OBJECTIVE: Below is some material; transcribe all of it exactly.

----------

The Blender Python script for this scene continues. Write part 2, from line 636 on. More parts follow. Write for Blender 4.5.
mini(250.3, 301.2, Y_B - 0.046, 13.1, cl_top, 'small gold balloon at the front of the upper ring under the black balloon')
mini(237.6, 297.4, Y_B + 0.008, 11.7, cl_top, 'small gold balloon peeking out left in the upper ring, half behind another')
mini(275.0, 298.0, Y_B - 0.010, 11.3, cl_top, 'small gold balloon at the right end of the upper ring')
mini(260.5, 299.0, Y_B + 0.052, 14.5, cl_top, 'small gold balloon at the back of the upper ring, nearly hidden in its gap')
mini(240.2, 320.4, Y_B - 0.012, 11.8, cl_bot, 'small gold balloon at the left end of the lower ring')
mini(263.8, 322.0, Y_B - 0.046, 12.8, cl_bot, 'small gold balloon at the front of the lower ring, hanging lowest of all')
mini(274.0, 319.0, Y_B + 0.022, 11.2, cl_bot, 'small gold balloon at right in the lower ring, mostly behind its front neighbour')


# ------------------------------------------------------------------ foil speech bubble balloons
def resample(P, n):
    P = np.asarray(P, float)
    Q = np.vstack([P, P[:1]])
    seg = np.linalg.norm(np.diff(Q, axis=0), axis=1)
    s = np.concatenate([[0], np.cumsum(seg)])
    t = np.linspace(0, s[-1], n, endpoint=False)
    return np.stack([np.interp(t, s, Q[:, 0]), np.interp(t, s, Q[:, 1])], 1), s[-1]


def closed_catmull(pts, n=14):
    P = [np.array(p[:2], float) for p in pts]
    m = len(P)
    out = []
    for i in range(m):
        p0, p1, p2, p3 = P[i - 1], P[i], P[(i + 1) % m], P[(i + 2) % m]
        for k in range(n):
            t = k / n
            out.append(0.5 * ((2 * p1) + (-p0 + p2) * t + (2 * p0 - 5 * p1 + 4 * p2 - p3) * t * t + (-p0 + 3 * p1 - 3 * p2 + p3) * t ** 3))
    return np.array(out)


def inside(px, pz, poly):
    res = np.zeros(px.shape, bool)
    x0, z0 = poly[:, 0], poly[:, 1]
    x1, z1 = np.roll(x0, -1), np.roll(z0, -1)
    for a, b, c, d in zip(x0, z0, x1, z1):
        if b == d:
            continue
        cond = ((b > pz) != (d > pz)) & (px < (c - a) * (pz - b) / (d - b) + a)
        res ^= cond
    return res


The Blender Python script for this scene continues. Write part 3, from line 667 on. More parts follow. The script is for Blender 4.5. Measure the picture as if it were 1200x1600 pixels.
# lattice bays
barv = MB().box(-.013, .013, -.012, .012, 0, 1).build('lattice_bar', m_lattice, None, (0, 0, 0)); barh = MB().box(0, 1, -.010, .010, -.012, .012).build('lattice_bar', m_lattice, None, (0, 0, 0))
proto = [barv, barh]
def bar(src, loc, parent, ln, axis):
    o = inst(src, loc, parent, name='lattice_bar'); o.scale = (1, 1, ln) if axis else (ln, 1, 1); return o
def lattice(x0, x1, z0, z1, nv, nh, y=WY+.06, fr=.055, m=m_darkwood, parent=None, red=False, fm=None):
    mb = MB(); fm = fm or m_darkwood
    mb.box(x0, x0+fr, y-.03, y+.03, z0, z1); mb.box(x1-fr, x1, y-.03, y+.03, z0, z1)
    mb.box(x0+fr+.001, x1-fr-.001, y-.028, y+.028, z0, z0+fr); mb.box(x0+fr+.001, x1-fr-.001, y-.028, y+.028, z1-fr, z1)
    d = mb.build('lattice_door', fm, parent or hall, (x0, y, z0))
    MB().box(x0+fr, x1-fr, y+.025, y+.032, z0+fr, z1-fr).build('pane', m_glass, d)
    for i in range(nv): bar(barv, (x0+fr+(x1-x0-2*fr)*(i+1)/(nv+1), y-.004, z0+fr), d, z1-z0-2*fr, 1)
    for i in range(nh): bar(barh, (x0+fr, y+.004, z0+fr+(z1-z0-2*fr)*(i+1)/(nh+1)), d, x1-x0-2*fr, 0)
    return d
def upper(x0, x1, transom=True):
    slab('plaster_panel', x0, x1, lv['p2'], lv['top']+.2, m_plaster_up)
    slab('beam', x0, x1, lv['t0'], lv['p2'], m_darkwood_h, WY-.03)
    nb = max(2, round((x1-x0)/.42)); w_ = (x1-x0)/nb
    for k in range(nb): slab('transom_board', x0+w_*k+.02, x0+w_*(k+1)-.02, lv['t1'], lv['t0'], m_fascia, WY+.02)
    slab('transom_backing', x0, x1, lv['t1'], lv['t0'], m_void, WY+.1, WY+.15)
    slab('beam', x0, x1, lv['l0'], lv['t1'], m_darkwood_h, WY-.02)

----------

SOLUTION TO THIS TASK:
The Blender Python script for this scene continues. Write part 2, from line 636 on. More parts follow. Write for Blender 4.5.
mini(250.3, 301.2, Y_B - 0.046, 13.1, cl_top, 'small gold balloon at the front of the upper ring under the black balloon')
mini(237.6, 297.4, Y_B + 0.008, 11.7, cl_top, 'small gold balloon peeking out left in the upper ring, half behind another')
mini(275.0, 298.0, Y_B - 0.010, 11.3, cl_top, 'small gold balloon at the right end of the upper ring')
mini(260.5, 299.0, Y_B + 0.052, 14.5, cl_top, 'small gold balloon at the back of the upper ring, nearly hidden in its gap')
mini(240.2, 320.4, Y_B - 0.012, 11.8, cl_bot, 'small gold balloon at the left end of the lower ring')
mini(263.8, 322.0, Y_B - 0.046, 12.8, cl_bot, 'small gold balloon at the front of the lower ring, hanging lowest of all')
mini(274.0, 319.0, Y_B + 0.022, 11.2, cl_bot, 'small gold balloon at right in the lower ring, mostly behind its front neighbour')


# ------------------------------------------------------------------ foil speech bubble balloons
def resample(P, n):
    P = np.asarray(P, float)
    Q = np.vstack([P, P[:1]])
    seg = np.linalg.norm(np.diff(Q, axis=0), axis=1)
    s = np.concatenate([[0], np.cumsum(seg)])
    t = np.linspace(0, s[-1], n, endpoint=False)
    return np.stack([np.interp(t, s, Q[:, 0]), np.interp(t, s, Q[:, 1])], 1), s[-1]


def closed_catmull(pts, n=14):
    P = [np.array(p[:2], float) for p in pts]
    m = len(P)
    out = []
    for i in range(m):
        p0, p1, p2, p3 = P[i - 1], P[i], P[(i + 1) % m], P[(i + 2) % m]
        for k in range(n):
            t = k / n
            out.append(0.5 * ((2 * p1) + (-p0 + p2) * t + (2 * p0 - 5 * p1 + 4 * p2 - p3) * t * t + (-p0 + 3 * p1 - 3 * p2 + p3) * t ** 3))
    return np.array(out)


def inside(px, pz, poly):
    res = np.zeros(px.shape, bool)
    x0, z0 = poly[:, 0], poly[:, 1]
    x1, z1 = np.roll(x0, -1), np.roll(z0, -1)
    for a, b, c, d in zip(x0, z0, x1, z1):
        if b == d:
            continue
        cond = ((b > pz) != (d > pz)) & (px < (c - a) * (pz - b) / (d - b) + a)
        res ^= cond
    return res


The Blender Python script for this scene continues. Write part 3, from line 667 on. More parts follow. The script is for Blender 4.5. Measure the picture as if it were 1200x1600 pixels.
# lattice bays
barv = MB().box(-.013, .013, -.012, .012, 0, 1).build('lattice_bar', m_lattice, None, (0, 0, 0)); barh = MB().box(0, 1, -.010, .010, -.012, .012).build('lattice_bar', m_lattice, None, (0, 0, 0))
proto = [barv, barh]
def bar(src, loc, parent, ln, axis):
    o = inst(src, loc, parent, name='lattice_bar'); o.scale = (1, 1, ln) if axis else (ln, 1, 1); return o
def lattice(x0, x1, z0, z1, nv, nh, y=WY+.06, fr=.055, m=m_darkwood, parent=None, red=False, fm=None):
    mb = MB(); fm = fm or m_darkwood
    mb.box(x0, x0+fr, y-.03, y+.03, z0, z1); mb.box(x1-fr, x1, y-.03, y+.03, z0, z1)
    mb.box(x0+fr+.001, x1-fr-.001, y-.028, y+.028, z0, z0+fr); mb.box(x0+fr+.001, x1-fr-.001, y-.028, y+.028, z1-fr, z1)
    d = mb.build('lattice_door', fm, parent or hall, (x0, y, z0))
    MB().box(x0+fr, x1-fr, y+.025, y+.032, z0+fr, z1-fr).build('pane', m_glass, d)
    for i in range(nv): bar(barv, (x0+fr+(x1-x0-2*fr)*(i+1)/(nv+1), y-.004, z0+fr), d, z1-z0-2*fr, 1)
    for i in range(nh): bar(barh, (x0+fr, y+.004, z0+fr+(z1-z0-2*fr)*(i+1)/(nh+1)), d, x1-x0-2*fr, 0)
    return d
def upper(x0, x1, transom=True):
    slab('plaster_panel', x0, x1, lv['p2'], lv['top']+.2, m_plaster_up)
    slab('beam', x0, x1, lv['t0'], lv['p2'], m_darkwood_h, WY-.03)
    nb = max(2, round((x1-x0)/.42)); w_ = (x1-x0)/nb
    for k in range(nb): slab('transom_board', x0+w_*k+.02, x0+w_*(k+1)-.02, lv['t1'], lv['t0'], m_fascia, WY+.02)
    slab('transom_backing', x0, x1, lv['t1'], lv['t0'], m_void, WY+.1, WY+.15)
    slab('beam', x0, x1, lv['l0'], lv['t1'], m_darkwood_h, WY-.02)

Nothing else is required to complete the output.